I was in Oak Park, a suburb of Chicago, for a Lie-Nielsen Hand Tool Event and staying with a friend. Let’s call him “Narayan.” I was staying with “Narayan” during the show to save hundreds of dollars in hotel fees and to force him to open his 23-year-old Pappy Van Winkle bourbon.
In “Narayan’s” basement were the parts to a workbench that I had made for him a week earlier while I was teaching at the Marc Adams School of Woodworking. In addition to drinking his Pappy Van, I really wanted to get that bench assembled before the parts cast too much.
First order of business: Drill all the drawbores.
Second order of business: Make the 1/2” drawbore pins from oak.
“I don’t have any oak,” said “Narayan.”
“What? Isn’t this Oak Park,” I replied. “And you don’t have any oak?”
So we drove out to the most messed-up home center store ever, a suburban Menard’s. It had a huge slide that deposited you in the candy aisle. And employees who were helpful but ignorant.
“I need dowels,” I told the lumberyard employee.
“Dowels?”
“Yeah. Long sticks of wood that are round in section,” I replied.
“Yo, we got dowels?” he called to another employee.
“Dowels?”
Soon enough “Narayan’s” 5-year-old son located the dowels for us. And then we encountered a crisis. They were out of 1/2” white oak dowels. They had only 5/8” dowels. I’d not used 5/8” dowels for drawboring, but we didn’t have much of a choice. So we cashed out.

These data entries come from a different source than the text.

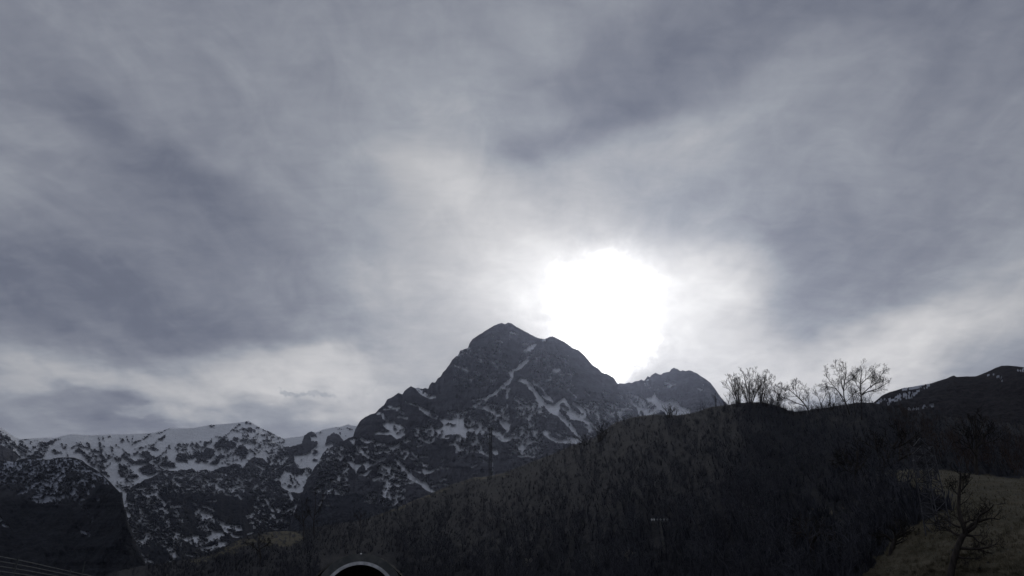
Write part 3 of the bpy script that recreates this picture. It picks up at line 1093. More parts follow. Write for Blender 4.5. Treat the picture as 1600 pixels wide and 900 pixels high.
top = HV[0]; hd = top.copy(); hd[:, 2] = 0; hd /= np.linalg.norm(hd, axis=1)[:, None]
bk = []
for q in np.arange(14, 0, -1) / 14:
    off = q * np.maximum(top[:, 2], 2) * 2.6
    p = top + hd * off[:, None]; p[:, 2] = np.maximum(top[:, 2] - off * 0.42, -2.0); bk.append(p)
HV[..., 2] = np.maximum(HV[..., 2], -2.0)
HV = np.concatenate([np.array(bk), HV], 0)
HG = np.concatenate([np.zeros((14, len(hp))), HG], 0)
hill = mesh_grid('hillside', HV, hill_material(), {'grass': HG})
hill['kind'] = 'structure'

# ------------------------------------------------------------------ ground and road
def simple_noise_mat(name, a, b_, scale, rough=0.9, bd=0.02):
    m, t, b = material(name, rough=rough)
    pos = t.new('ShaderNodeNewGeometry').outputs['Position']
    n = t.noise(pos, scale, 7, 0.65)
    t.l.new(t.mix(t.smooth(n, 0.35, 0.68), a, b_), b.inputs['Base Color'])
    bump(t, b, n, bd)
    return m
gm = simple_noise_mat('valley grass', (0.040, 0.040, 0.026), (0.085, 0.078, 0.045), 0.25, 1.0, 0.1)
gx = np.array([-8800, -4000, -1500, -600, -250, -100, -40, 0, 40, 100, 250, 600, 1500, 4000, 8800.])
gy = np.array([-1900, -900, -400, -150, -50, 0, 50, 100, 160, 300, 700, 1500, 3000, 6000, 9800.])
GX, GY = np.meshgrid(gx, gy)
gr = mesh_grid('ground', np.stack([GX, GY, GX * 0 - 0.012], -1), gm); gr['kind'] = 'structure'

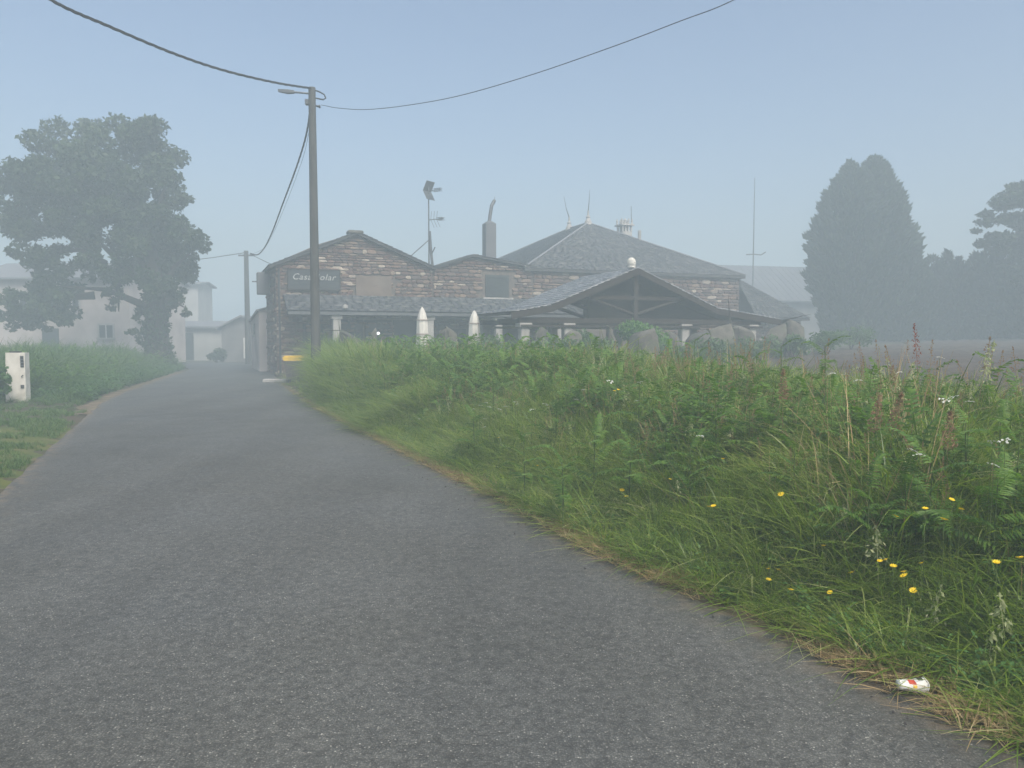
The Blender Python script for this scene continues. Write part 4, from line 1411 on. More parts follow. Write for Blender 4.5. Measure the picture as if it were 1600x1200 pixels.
for k in range(nA):
    j = (k + 1) % nA
    fsx.append(((nt_ - 1) * nA + j, (nt_ - 1) * nA + k, nt_ * nA + (nt_ - 1) * nA + k, nt_ * nA + (nt_ - 1) * nA + j))
fsx.append(tuple(range(nA)))
cm_.add(vsx, fsx)
cm_.build('wall', M['paper'], cup, True)
MB().tube([cup_pt(1.0, 2 * math.pi * k / 28, .001) for k in range(29)], .0028, 6, False).build('rim', M['paper'], cup, True)
def patch(name, t0, t1, a0, a1, mat):
    vs_, fs_ = [], []
    nt2, na2 = 6, 10
    for i in range(nt2 + 1):
        for k in range(na2 + 1):
            vs_.append(cup_pt(t0 + (t1 - t0) * i / nt2, R(a0 + (a1 - a0) * k / na2), .0007))
    for i in range(nt2):
        for k in range(na2):
            a = i * (na2 + 1) + k
            fs_.append((a + 1, a, a + na2 + 1, a + na2 + 2))
    MB().add(vs_, fs_).build(name, mat, cup, True)
patch('print_shade_patch', .34, .60, 92, 142, M['paper_red'])
patch('print_shade_patch', .46, .60, 146, 172, M['paper_yellow'])
patch('print_shade_patch', .72, .92, 70, 112, M['paper_black'])  # dark patch near the rim paints in the shadow inside the cup
patch('print_shade_patch', .12, .55, 196, 203, M['paper_black'])
cup.rotation_euler = (0, 0, R(-6))
cup.scale = (1.03, 1.03, 1.03)

# ------------------------------------------------------------------ leaf clouds
def leaf_cloud(centres, radii, n, size, squash=.8, seed=0, shell=.55, aspect=.6, up=0.0):
    """n leaf-sized quads spread through ellipsoid clumps; returns verts, faces, tint"""
    g = np.random.default_rng(seed)
    centres, radii = np.asarray(centres, float), np.asarray(radii, float)
    w = radii ** 2
    idx = g.choice(len(centres), n, p=w / w.sum())
    d = g.normal(size=(n, 3))
    d /= np.linalg.norm(d, axis=1)[:, None]
    rr = radii[idx] * (shell + (1 - shell) * g.random(n) ** .5) * (1 + .12 * g.normal(size=n))
    p = centres[idx] + d * rr[:, None] * np.array([1, 1, squash])
    a = g.normal(size=(n, 3)) + d * .4 + np.array([0, 0, up])
    a /= np.linalg.norm(a, axis=1)[:, None]
    b = np.cross(a, g.normal(size=(n, 3)))
    b /= np.linalg.norm(b, axis=1)[:, None]
    s = size * g.uniform(.6, 1.4, n)[:, None]
    a, b = a * s, b * s * aspect
    V = np.stack([p - a, p + b * .9, p + a, p - b * .9], 1).reshape(-1, 3)
    F = np.arange(4 * n).reshape(n, 4)
    T = np.repeat(np.clip(g.random(n) * .4 + .6 * g.random(len(centres))[idx], 0, 1), 4)
    return V, F, T


def foliage(name, parent, mat, centres, radii, n, size, **k):
    V, F, T = leaf_cloud(centres, radii, n, size, **k)
    return link(name, mesh_np(name, V, F, {'tint': T}), mat, parent)


# --- the oak
OY = 40.0
op0 = at(247, 540, OY)
oz = hz(op0.x, op0.y)
oak = empty('oak_tree', (op0.x, op0.y, oz), 0, 'big broad oak standing in front of the white house', 'tree')
clumps = [(90, 228, 44), (150, 222, 44), (208, 212, 42), (245, 215, 34), (255, 255, 42), (45, 262, 36), (62, 285, 42), (120, 285, 50), (185, 280, 55), (235, 300, 46), (268, 300, 30), (20, 300, 32), (5, 330, 26),
          (25, 350, 28), (60, 340, 38), (115, 345, 38), (165, 350, 42), (225, 360, 46), (282, 355, 26), (300, 382, 26), (280, 415, 30), (265, 390, 30), (215, 425, 36), (185, 425, 26), (150, 405, 24), (105, 395, 22), (70, 420, 22),
          (85, 445, 26), (75, 470, 34), (100, 480, 30), (40, 490, 28), (15, 505, 20), (60, 510, 20), (105, 505, 14), (178, 462, 16), (180, 480, 10), (278, 470, 17), (285, 490, 9), (245, 455, 34), (235, 480, 24), (225, 500, 14), (215, 515, 10), (290, 440, 20), (250, 400, 36), (205, 385, 34), (140, 255, 44), (60, 400, 26), (35, 388, 22), (118, 425, 22), (142, 432, 18), (200, 320, 40), (150, 310, 40), (90, 315, 36), (130, 375, 26), (260, 345, 34), (55, 440, 24), (30, 465, 24), (110, 455, 22)]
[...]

We bored the holes and used an offset that was strong – between 1/8” and 3/16” in Douglas Fir. We pointed the dowels so they tapered to a point over 1-1/2”. We waxed the dowels with paraffin – a timber-framer’s trick.
But when “Narayan” began beating the dowels into the drawbore holes, I almost couldn’t watch. I’ve split 1/2” dowel stock. Heck, I’ve split 1/2”-diameter rived stock.
But the 5/8” stuff was different. It sounded different when you hit it. It went in with confidence and navigated the offset holes like nothing I’d ever seen before. And when it was all done, I was seriously impressed with the results.
So for now I am switching to 5/8”-diameter pins for drawboring bench joints.